Out Comes The Knife [Trader Monthly]

Comments (18)

  1. Posted by BSD | February 6, 2008 at 5:25 PM

    Bess, you know the magazine is free to anyone who is (or claims to be) working in a hedge fund or trading? How do you think Sykes got one?

  2. Posted by girl | February 6, 2008 at 5:28 PM

    I’m sure the guys in the ‘hood’ can really identify with the ‘struggle’ of getting half ones bonus in stock.
    he’s so on point it makes me cry sometimes.

  3. Posted by . | February 6, 2008 at 6:12 PM

    cut paste the mack-knife story
    no $ for login

  4. Posted by jag | February 6, 2008 at 6:38 PM

    Oh, this is f*cking classic. Gasparino should get a Pulitzer.

  5. Posted by Anonymous | February 6, 2008 at 6:53 PM

    levin should get a Pulitzer.

  6. Posted by Last Man Standing | February 6, 2008 at 8:43 PM

    this guy is such a shithead. Mob families. all he needs is Guiliani to take them down. thats not such a bad idea now that Guiliani has nothing to do.

  7. Posted by Distinterested Observer | February 7, 2008 at 1:12 AM

    I couldn’t be less interested in C. Gasparino. His writing isn’t funny, just sadly limited. He doesn’t even quote from a book; he quotes from a movie. Granted, it’s a very good movie, but a lot of people have its script memorized. Hardly joltingly new insights. I guess it could be more painful; he could quote from The Sopranos.

  8. Posted by Anonymous | February 7, 2008 at 1:19 AM

    @ disinterested observer: THAT’S THE POINT. they’re not writing about him because he’s funny, they’re writing about him because he’s a wanna-be jabroni qho quotes from motherfucking GOODFELLAS!

  9. Posted by Anonymous | February 7, 2008 at 1:19 AM

    I don’t think it’s too likely Giuliani will return to a public servant’s pay to be a prosecutor. He wouldn’t put aside his Giuliani Partners/Bracewell Giuliani business interests to run for President. Why would he do so to be a lowly prosecutor?
    I think Guiliani’s current aspiration is to serve at a very high level in a McCain Administration — Attorney General, Director of Homeland Security — for a short period of time, like two years. He can’t keep his wife in Louis Vuitton bags on government pay.

  10. Posted by Disinterested Observer | February 7, 2008 at 1:25 AM

    You know, Anonymous @ 1:19 am, you have a point.
    A similar thought ocurred to me in a foggy way after I sent the post.
    Sorry. Not enough sleep.

  11. Posted by Spleen | February 7, 2008 at 4:31 AM

    “Of course, people don’t get “whacked” on Wall Street — not literally, anyway.”
    If this was being spoken to you aloud, that sentence would be accompanied with a wink in place of the quote marks that aren’t around a quote. A really slow scrunchy wink to make sure you got the point. Maybe even *shudder* a wry grin. I’m surprised the sentence didn’t end with an exclamation mark.
    P.S. Giuliani is currently spending most of his time loitering around busy crossroads hoping someone will crash so he can watch. If he can’t get at least a small part of the rush he got on 9/11, the only time he felt truly alive, he’ll probably start throwing himself into the road while the cars are just far enough away to brake in time but close enough to cause a fuss.

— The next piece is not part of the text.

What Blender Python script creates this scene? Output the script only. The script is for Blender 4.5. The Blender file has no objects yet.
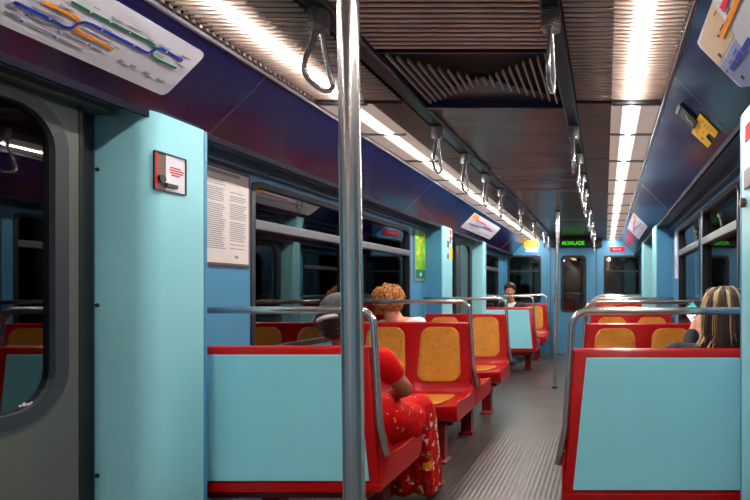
import bpy, bmesh, math, random
from mathutils import Vector, Matrix
random.seed(7)
PI = math.pi
scene = bpy.context.scene
COL = scene.collection
V = Vector

# ------------------------------------------------------------------ camera
CX, CZ, F = 0.57, 1.17, 510.0
cam = bpy.data.cameras.new('camera'); cam_o = bpy.data.objects.new('camera', cam); COL.objects.link(cam_o)
cam_o.location = (CX, 0, CZ); cam_o.rotation_euler = (PI/2, 0, 0)
cam.sensor_width = 36; cam.lens = F/750*36
cam.shift_x = -(604.8-375)/750; cam.shift_y = (290-250)/750
cam.clip_start = 0.02
scene.camera = cam_o

# ------------------------------------------------------------------ materials
def srgb(c):
    return tuple(((v/255)/12.92 if v/255 <= 0.04045 else (((v/255)+0.055)/1.055)**2.4) for v in c)+(1,)
def mat(name, rgb, rough=.5, metal=0., var=.06, vscale=8., bump=0., bscale=60., spec=.5, coat=0., emit=None, estr=0., stretch=None):
    m = bpy.data.materials.new(name); m.use_nodes = True
    nt = m.node_tree; b = nt.nodes['Principled BSDF']; L = nt.links
    c = srgb(rgb)
    tc = nt.nodes.new('ShaderNodeTexCoord'); n = nt.nodes.new('ShaderNodeTexNoise')
    n.inputs['Scale'].default_value = vscale; n.inputs['Detail'].default_value = 4
    src = tc.outputs['Object']
    if stretch:
        mp = nt.nodes.new('ShaderNodeMapping'); mp.inputs['Scale'].default_value = stretch
        L.new(src, mp.inputs['Vector']); src = mp.outputs['Vector']
    L.new(src, n.inputs['Vector'])
    r = nt.nodes.new('ShaderNodeValToRGB')
    r.color_ramp.elements[0].position = .3; r.color_ramp.elements[1].position = .7
    r.color_ramp.elements[0].color = tuple(max(0, v*(1-var)) for v in c[:3])+(1,)
    r.color_ramp.elements[1].color = tuple(min(1, v*(1+var)) for v in c[:3])+(1,)
    L.new(n.outputs['Fac'], r.inputs['Fac']); L.new(r.outputs['Color'], b.inputs['Base Color'])
    b.inputs['Roughness'].default_value = rough; b.inputs['Metallic'].default_value = metal
    b.inputs['Specular IOR Level'].default_value = spec; b.inputs['Coat Weight'].default_value = coat
    b.inputs['Coat Roughness'].default_value = .08
    if bump:
        n2 = nt.nodes.new('ShaderNodeTexNoise'); n2.inputs['Scale'].default_value = bscale
        L.new(src, n2.inputs['Vector'])
        bp = nt.nodes.new('ShaderNodeBump'); bp.inputs['Strength'].default_value = bump; bp.inputs['Distance'].default_value = .004
        L.new(n2.outputs['Fac'], bp.inputs['Height']); L.new(bp.outputs['Normal'], b.inputs['Normal'])
    if emit:
        b.inputs['Emission Color'].default_value = srgb(emit); b.inputs['Emission Strength'].default_value = estr
    return m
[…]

  12. Posted by Becky Boot Fan | February 7, 2008 at 8:58 AM

    Bess and Chas should go on a date. Have DB set up a paypal account to fund it. Surely I can’t be the only one who’d kick in a few dollars to send them to Lugar’s for a dinner we’d get details on.
    Then, if it didn’t go as she liked, she could fetch the gun stashed in the ladies room and put one in Charlie’s ear.

  13. Posted by Anal_yst | February 7, 2008 at 9:37 AM

    @ Boot fan
    Wouldn’t they hafta go to Umbertos or something for that sorta situation to play out?

  14. Posted by JMAN | February 7, 2008 at 10:07 AM

    Gasparino is the Spider of Wall Street. This guy should go back to Canarsie and open up a deli and get out of everyones lives.

  15. Posted by Anonymous | February 7, 2008 at 10:15 AM

    JMAN The world might be equally well served by you going back to Brighton Beach to open a smoked fish store.

  16. Posted by I'm a dude | February 7, 2008 at 10:18 AM

    @8:58
    Lugar’s doesnt take credit cards so the the paypal idea wont work

  17. Posted by JMAN | February 7, 2008 at 10:44 AM

    @10:15, Im not russian so that wouldnt work. Sounds like ai struck a nerve, you are a BSC back office guy arent you? Clear my trades and keep your mouth shut!

  18. Posted by Becky Boot Fan | February 7, 2008 at 11:14 AM

    Good points, Anal_lyst and Dude. Umberto’s is a better choice.
    They could split a bottle of Gavi di Gavi and a plate of scungilli.